Direction: Reproduce the listing below exactly, minus its pictures.
=-=-=
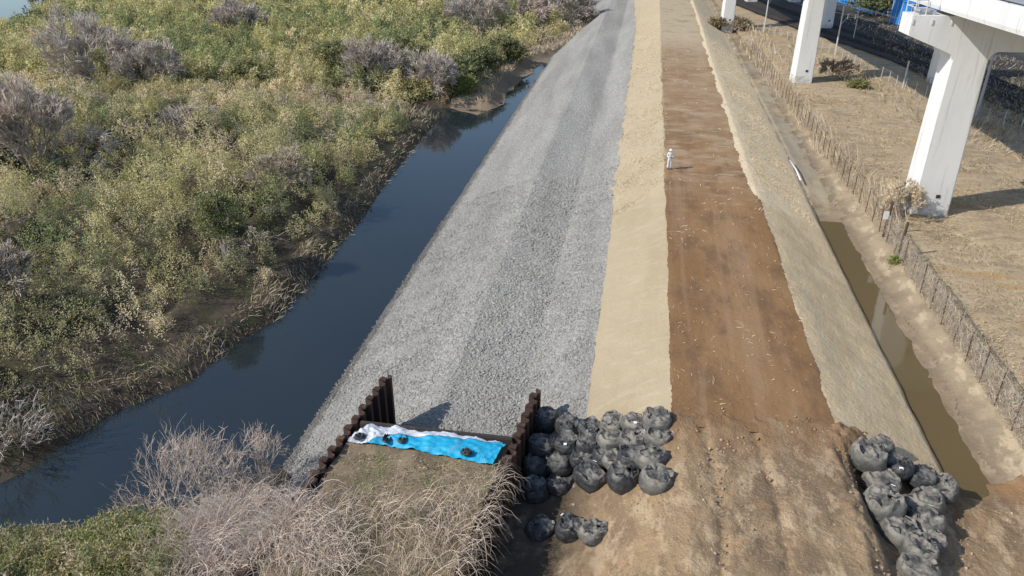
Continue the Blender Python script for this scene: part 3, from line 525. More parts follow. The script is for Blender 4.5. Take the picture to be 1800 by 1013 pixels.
# ------------------------------------------------------------------ railway viaduct
DECK = [(25.2, 15), (21.4, 49.3), (20.05, 61.4), (17.1, 106.6), (12.3, 153), (7.3, 200), (1, 250)]
def arc(u0, u1, v, r, q0, q1, cx, cz_, n=6): return [(cx + r * math.cos(q0 + (q1 - q0) * i / n), cz_ + r * math.sin(q0 + (q1 - q0) * i / n)) for i in range(n + 1)]
def pier(label, x, y, zb, rz, w=2.55, dp=2.1, right=10.3, over=3.9, zcap=13.28, hole=True):
    t = thing('viaduct_pier', label, 'viaduct pier', (x, y, zb), rz, 'white concrete viaduct piers'); z0 = -zb; hs = 10.98 + z0; zt = zcap + z0; r = .55
    fn = lambda u, v, dd: (u, dd, v)
    def column(u0, wd):
        k = .012 * hs
        c = MB(); ring = lambda e, z: [(u0 - e + .12, -e, z), (u0 + wd + e - .12, -e, z), (u0 + wd + e, .12 - e, z), (u0 + wd + e, dp - .12 + e, z), (u0 + wd + e - .12, dp + e, z), (u0 - e + .12, dp + e, z), (u0 - e, dp - .12 + e, z), (u0 - e, .12 - e, z)]
        levels = [-.6, 1.1]; V = ring(k, -.6) + ring(k * .9, 1.1); F = [tuple(range(8))] + [(i, (i + 1) % 8, 8 + (i + 1) % 8, 8 + i) for i in range(8)]
        c.add(V, F).build('column_base', M['concrete_base'], t)
        V = ring(k * .9, 1.1) + ring(0, hs - .6); F = [(i, (i + 1) % 8, 8 + (i + 1) % 8, 8 + i) for i in range(8)] + [tuple(range(8, 16))]
        MB().add(V, F).build('column', M['concrete'], t)
        if hole: MB().box((u0 + wd * .62, -k * .86 - .02, 1.75), (.30, .06, .26)).build('inspection_hole', M['glass'], t)
    column(0, w); column(right, w)
    poly = [(-over, zt), (-over, zt - 1.35), (-.5, hs - .12), (-.12, hs - .3), (0, hs - .6), (w, hs - .6)] + [(w + r - r * math.cos(a), hs - .6 + r * math.sin(a)) for a in np.linspace(.15, math.pi / 2, 6)] + \
           [(right - r + r * math.sin(a), hs - .6 + r * math.cos(a)) for a in np.linspace(0, math.pi / 2 - .15, 6)] + [(right, hs - .6), (right + w, hs - .6), (right + w + .12, hs - .3), (right + w + .5, hs - .12), (right + w + over, zt - 1.35), (right + w + over, zt)]
    MB().prism(poly, fn, 0, dp).build('cap_beam', M['concrete'], t)
    for u in (-2.2, .9, 4.5, right - .5, right + 3): MB().box((u, dp / 2, zt + .16), (1.1, 1.3, .32)).build('bearing', M['slab'], t)
    for u in (-3.2, -1.9, -.6): MB().box((u, -.03, zt - .42), (.10, .06, .34)).build('wall_bracket', M['galv'], t)
    rail = MB()
    for u in (-over + .15, -over + .9): rail.tube([(u, .2, zt), (u, .2, zt + 1.5)], .045, 5); rail.tube([(u, dp - .2, zt), (u, dp - .2, zt + 1.5)], .045, 5)
    for h in (.5, 1.0, 1.5): rail.tube([(-over + .9, .2, zt + h), (-over + .15, .2, zt + h), (-over + .15, dp - .2, zt + h), (-over + .9, dp - .2, zt + h)], .045, 5)
    rail.build('guard_rail', M['galv'], t); return t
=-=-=
Completed exercise:
Continue the Blender Python script for this scene: part 3, from line 525. More parts follow. The script is for Blender 4.5. Take the picture to be 1800 by 1013 pixels.
# ------------------------------------------------------------------ railway viaduct
DECK = [(25.2, 15), (21.4, 49.3), (20.05, 61.4), (17.1, 106.6), (12.3, 153), (7.3, 200), (1, 250)]
def arc(u0, u1, v, r, q0, q1, cx, cz_, n=6): return [(cx + r * math.cos(q0 + (q1 - q0) * i / n), cz_ + r * math.sin(q0 + (q1 - q0) * i / n)) for i in range(n + 1)]
def pier(label, x, y, zb, rz, w=2.55, dp=2.1, right=10.3, over=3.9, zcap=13.28, hole=True):
    t = thing('viaduct_pier', label, 'viaduct pier', (x, y, zb), rz, 'white concrete viaduct piers'); z0 = -zb; hs = 10.98 + z0; zt = zcap + z0; r = .55
    fn = lambda u, v, dd: (u, dd, v)
    def column(u0, wd):
        k = .012 * hs
        c = MB(); ring = lambda e, z: [(u0 - e + .12, -e, z), (u0 + wd + e - .12, -e, z), (u0 + wd + e, .12 - e, z), (u0 + wd + e, dp - .12 + e, z), (u0 + wd + e - .12, dp + e, z), (u0 - e + .12, dp + e, z), (u0 - e, dp - .12 + e, z), (u0 - e, .12 - e, z)]
        levels = [-.6, 1.1]; V = ring(k, -.6) + ring(k * .9, 1.1); F = [tuple(range(8))] + [(i, (i + 1) % 8, 8 + (i + 1) % 8, 8 + i) for i in range(8)]
        c.add(V, F).build('column_base', M['concrete_base'], t)
        V = ring(k * .9, 1.1) + ring(0, hs - .6); F = [(i, (i + 1) % 8, 8 + (i + 1) % 8, 8 + i) for i in range(8)] + [tuple(range(8, 16))]
        MB().add(V, F).build('column', M['concrete'], t)
        if hole: MB().box((u0 + wd * .62, -k * .86 - .02, 1.75), (.30, .06, .26)).build('inspection_hole', M['glass'], t)
    column(0, w); column(right, w)
    poly = [(-over, zt), (-over, zt - 1.35), (-.5, hs - .12), (-.12, hs - .3), (0, hs - .6), (w, hs - .6)] + [(w + r - r * math.cos(a), hs - .6 + r * math.sin(a)) for a in np.linspace(.15, math.pi / 2, 6)] + \
           [(right - r + r * math.sin(a), hs - .6 + r * math.cos(a)) for a in np.linspace(0, math.pi / 2 - .15, 6)] + [(right, hs - .6), (right + w, hs - .6), (right + w + .12, hs - .3), (right + w + .5, hs - .12), (right + w + over, zt - 1.35), (right + w + over, zt)]
    MB().prism(poly, fn, 0, dp).build('cap_beam', M['concrete'], t)
    for u in (-2.2, .9, 4.5, right - .5, right + 3): MB().box((u, dp / 2, zt + .16), (1.1, 1.3, .32)).build('bearing', M['slab'], t)
    for u in (-3.2, -1.9, -.6): MB().box((u, -.03, zt - .42), (.10, .06, .34)).build('wall_bracket', M['galv'], t)
    rail = MB()
    for u in (-over + .15, -over + .9): rail.tube([(u, .2, zt), (u, .2, zt + 1.5)], .045, 5); rail.tube([(u, dp - .2, zt), (u, dp - .2, zt + 1.5)], .045, 5)
    for h in (.5, 1.0, 1.5): rail.tube([(-over + .9, .2, zt + h), (-over + .15, .2, zt + h), (-over + .15, dp - .2, zt + h), (-over + .9, dp - .2, zt + h)], .045, 5)
    rail.build('guard_rail', M['galv'], t); return t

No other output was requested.